Quotas francophones: 20 ans de défiance

Depuis 1996, les radios privées sont tenues de diffuser au moins 40% de chansons francophones, dont la moitié (soit 20% du total) de nouveaux talents. Cette mesure a pour vocation d'encourager la production d'œuvres en langue française, alors que l'anglais serait plus spontanément plébiscité par de nombreux artistes nationaux, en leur assurant des débouchés radiophoniques. Il est à noter que le critère est la langue employée et non la nationalité de l'artiste. Les défenseurs de cette réglementation la justifient par la nécessité de sanctuariser la production française face à la pression des œuvres anglo-saxonnes à laquelle les radios commerciales ont tôt fait de succomber. Ses détracteurs y voient au contraire une mesure liberticide, ingérance éditoriale inacceptable de la part de l'État, qui ne laisse d'autre choix aux programmateurs et directeurs artistiques que de sélectionner des titres médiocres dans le simple but de remplir les quotas. En clair, si la production française était de qualité, il n'y aurait pas besoin de quotas pour la promouvoir.

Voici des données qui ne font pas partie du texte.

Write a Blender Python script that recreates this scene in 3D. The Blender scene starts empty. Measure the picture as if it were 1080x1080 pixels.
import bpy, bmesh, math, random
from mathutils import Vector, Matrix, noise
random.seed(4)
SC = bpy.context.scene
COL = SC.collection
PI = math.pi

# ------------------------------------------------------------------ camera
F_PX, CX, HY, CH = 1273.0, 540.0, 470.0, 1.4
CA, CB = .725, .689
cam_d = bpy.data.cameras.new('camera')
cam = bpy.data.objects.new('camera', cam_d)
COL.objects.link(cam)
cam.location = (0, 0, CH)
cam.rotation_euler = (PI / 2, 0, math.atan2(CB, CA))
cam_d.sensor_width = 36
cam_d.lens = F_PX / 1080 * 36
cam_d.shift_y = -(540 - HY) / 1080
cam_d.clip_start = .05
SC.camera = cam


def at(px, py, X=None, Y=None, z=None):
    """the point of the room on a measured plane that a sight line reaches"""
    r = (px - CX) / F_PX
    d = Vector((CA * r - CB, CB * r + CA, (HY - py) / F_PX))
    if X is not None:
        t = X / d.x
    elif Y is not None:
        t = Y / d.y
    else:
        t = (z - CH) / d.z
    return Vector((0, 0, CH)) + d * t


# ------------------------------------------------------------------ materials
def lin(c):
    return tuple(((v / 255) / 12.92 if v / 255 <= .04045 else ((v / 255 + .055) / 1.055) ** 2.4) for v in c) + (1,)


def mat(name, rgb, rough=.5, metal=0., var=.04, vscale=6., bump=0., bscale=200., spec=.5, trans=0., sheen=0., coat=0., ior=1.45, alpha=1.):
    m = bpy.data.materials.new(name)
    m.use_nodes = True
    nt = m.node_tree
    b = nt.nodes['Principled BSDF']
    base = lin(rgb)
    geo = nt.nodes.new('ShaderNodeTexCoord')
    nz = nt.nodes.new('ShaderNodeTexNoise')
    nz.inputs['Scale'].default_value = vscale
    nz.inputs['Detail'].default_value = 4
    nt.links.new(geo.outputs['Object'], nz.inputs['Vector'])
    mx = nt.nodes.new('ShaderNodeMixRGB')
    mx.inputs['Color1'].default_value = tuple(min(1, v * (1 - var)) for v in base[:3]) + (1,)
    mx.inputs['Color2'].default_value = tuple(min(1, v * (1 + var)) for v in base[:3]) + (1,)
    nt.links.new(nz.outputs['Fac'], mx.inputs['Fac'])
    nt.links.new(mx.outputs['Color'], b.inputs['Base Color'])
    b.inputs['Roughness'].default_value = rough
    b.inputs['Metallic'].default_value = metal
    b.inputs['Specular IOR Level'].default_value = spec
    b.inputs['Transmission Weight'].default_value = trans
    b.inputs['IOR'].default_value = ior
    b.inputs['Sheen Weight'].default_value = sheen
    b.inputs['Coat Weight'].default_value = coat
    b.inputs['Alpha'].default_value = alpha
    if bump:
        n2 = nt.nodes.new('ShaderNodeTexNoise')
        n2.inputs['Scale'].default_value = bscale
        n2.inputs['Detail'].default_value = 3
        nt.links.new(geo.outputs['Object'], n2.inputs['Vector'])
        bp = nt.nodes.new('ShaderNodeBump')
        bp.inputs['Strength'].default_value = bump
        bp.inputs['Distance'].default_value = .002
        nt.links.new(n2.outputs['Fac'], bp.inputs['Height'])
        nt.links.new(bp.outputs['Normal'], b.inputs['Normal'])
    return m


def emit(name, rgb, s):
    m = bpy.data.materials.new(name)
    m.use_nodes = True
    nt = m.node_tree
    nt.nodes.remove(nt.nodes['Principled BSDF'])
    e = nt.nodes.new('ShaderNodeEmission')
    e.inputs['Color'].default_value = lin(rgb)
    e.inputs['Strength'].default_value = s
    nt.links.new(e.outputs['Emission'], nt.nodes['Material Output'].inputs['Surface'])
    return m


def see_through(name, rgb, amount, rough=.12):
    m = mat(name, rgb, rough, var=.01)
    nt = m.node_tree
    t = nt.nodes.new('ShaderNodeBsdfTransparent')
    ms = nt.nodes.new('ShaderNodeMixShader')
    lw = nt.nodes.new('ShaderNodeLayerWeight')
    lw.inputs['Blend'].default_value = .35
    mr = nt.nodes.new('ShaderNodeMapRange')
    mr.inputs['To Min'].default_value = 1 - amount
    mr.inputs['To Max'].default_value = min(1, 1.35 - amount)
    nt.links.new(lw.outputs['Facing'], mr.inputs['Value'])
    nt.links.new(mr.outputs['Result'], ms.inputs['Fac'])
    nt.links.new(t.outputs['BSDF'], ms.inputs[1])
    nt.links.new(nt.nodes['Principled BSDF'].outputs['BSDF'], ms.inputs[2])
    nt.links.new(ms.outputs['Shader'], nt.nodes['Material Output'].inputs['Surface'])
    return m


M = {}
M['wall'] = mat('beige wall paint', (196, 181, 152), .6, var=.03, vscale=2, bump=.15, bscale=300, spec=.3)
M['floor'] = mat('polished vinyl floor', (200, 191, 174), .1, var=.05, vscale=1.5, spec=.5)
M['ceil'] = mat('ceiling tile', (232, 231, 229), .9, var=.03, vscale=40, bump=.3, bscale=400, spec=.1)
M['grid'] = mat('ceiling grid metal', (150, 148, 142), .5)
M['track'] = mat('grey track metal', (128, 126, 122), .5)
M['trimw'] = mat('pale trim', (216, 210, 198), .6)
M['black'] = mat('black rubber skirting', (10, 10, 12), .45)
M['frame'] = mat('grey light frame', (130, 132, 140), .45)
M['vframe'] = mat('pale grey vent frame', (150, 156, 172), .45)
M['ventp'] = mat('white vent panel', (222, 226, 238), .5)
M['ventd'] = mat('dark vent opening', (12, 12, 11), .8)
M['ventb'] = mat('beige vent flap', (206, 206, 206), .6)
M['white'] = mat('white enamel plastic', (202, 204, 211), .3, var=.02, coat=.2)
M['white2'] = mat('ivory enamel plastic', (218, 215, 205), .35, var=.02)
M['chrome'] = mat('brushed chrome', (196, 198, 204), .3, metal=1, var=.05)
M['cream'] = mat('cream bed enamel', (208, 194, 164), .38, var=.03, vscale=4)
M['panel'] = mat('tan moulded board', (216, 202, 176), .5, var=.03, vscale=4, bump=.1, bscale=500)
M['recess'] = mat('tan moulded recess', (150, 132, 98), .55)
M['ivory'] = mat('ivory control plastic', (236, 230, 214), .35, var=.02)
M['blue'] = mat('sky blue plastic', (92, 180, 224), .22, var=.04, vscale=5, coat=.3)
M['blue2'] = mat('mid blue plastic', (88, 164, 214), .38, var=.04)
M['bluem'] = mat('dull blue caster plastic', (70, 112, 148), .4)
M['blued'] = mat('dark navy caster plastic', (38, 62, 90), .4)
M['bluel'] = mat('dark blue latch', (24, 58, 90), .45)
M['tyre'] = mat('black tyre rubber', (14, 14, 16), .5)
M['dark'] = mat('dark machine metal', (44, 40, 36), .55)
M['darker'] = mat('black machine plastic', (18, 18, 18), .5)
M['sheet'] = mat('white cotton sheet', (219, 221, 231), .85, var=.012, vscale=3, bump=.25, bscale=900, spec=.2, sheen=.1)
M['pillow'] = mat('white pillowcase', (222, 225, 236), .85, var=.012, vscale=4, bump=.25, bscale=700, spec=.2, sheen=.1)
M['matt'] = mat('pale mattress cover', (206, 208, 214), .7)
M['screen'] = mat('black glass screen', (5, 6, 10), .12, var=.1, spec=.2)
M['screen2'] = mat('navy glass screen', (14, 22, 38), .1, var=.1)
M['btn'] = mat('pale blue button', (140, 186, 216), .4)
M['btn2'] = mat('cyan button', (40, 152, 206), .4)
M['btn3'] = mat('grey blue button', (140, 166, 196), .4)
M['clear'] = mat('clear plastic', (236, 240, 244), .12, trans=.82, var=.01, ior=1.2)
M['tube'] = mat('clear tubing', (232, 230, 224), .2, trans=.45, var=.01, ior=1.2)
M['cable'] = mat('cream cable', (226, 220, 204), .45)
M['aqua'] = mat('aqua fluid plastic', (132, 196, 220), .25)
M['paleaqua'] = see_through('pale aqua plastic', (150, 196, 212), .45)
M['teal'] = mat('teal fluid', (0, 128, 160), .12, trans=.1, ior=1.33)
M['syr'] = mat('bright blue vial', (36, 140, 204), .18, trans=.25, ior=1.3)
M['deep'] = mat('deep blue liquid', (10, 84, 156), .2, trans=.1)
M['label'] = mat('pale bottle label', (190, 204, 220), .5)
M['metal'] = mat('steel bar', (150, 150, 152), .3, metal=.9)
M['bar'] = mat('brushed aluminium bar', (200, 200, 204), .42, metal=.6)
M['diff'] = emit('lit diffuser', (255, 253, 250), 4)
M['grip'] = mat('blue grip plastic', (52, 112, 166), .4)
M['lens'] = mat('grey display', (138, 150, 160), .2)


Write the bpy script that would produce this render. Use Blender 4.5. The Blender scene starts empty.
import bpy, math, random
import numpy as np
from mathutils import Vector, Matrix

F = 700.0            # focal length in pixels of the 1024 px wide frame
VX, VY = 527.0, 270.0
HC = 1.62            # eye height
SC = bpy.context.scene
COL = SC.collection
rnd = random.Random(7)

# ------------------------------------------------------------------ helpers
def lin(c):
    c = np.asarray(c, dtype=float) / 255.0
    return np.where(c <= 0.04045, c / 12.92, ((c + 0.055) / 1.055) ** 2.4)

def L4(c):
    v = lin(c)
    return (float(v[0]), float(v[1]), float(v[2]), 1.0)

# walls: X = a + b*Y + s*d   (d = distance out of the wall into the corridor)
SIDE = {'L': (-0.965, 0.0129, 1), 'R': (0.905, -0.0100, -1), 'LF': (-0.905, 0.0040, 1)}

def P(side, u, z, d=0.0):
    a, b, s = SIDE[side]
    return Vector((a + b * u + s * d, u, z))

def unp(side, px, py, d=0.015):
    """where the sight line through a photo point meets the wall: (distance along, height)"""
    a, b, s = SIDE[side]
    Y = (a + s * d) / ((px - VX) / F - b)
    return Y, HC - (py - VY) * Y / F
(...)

Mais laissons (temporairement) de côté ces débats politiques pour examiner la façon dont les intéressées, à savoir les radios privées, se débrouillent pour rentrer dans les clous en prenant le moins de risques possible quant à leurs parts de marché (et donc leurs recettes publicitaires). Celles n'étant éligibles à aucune des dérogations prévues par la loi ont l'obligation de remplir leurs quotas aux heures d'écoute significatives, c'est-à-dire entre 6h30 et 22h30. Il n'est donc pas possible de finauder en diffusant sa programmation française la nuit. Il est en revanche parfaitement envisageable de la regrouper à des horaires réputés creux, tels que le dimanche matin. Par ailleurs, il est possible d'en diminuer l'impact sur l'auditoire en la calant pendant des décrochages. En effet, la pige (c'est-à-dire la surveillance et l'analyse des titres joués) des radios nationales est faite sur la diffusion parisienne; celles-ci ont donc toute latitude pour remplir leurs quotas sans que les auditeurs en province n'entendent un seul morceau français. Autre technique de gruge classique: la durée des titres; elle doit être d'au moins 1min10s. Il suffit donc de fabriquer des versions compactes de cette longueur pour diviser en moyenne par trois le temps attribué à la musique française pour le même résultat. Enfin, les chansons interprétées partiellement en français sont aussi comptabilisées; ce qui inclut les titres étrangers dont une partie a été traduite dans le seul but de s'assurer une meilleure diffusion en France, mais aussi ceux essentiellement instrumentaux avec seulement quelques mots prononcés en français.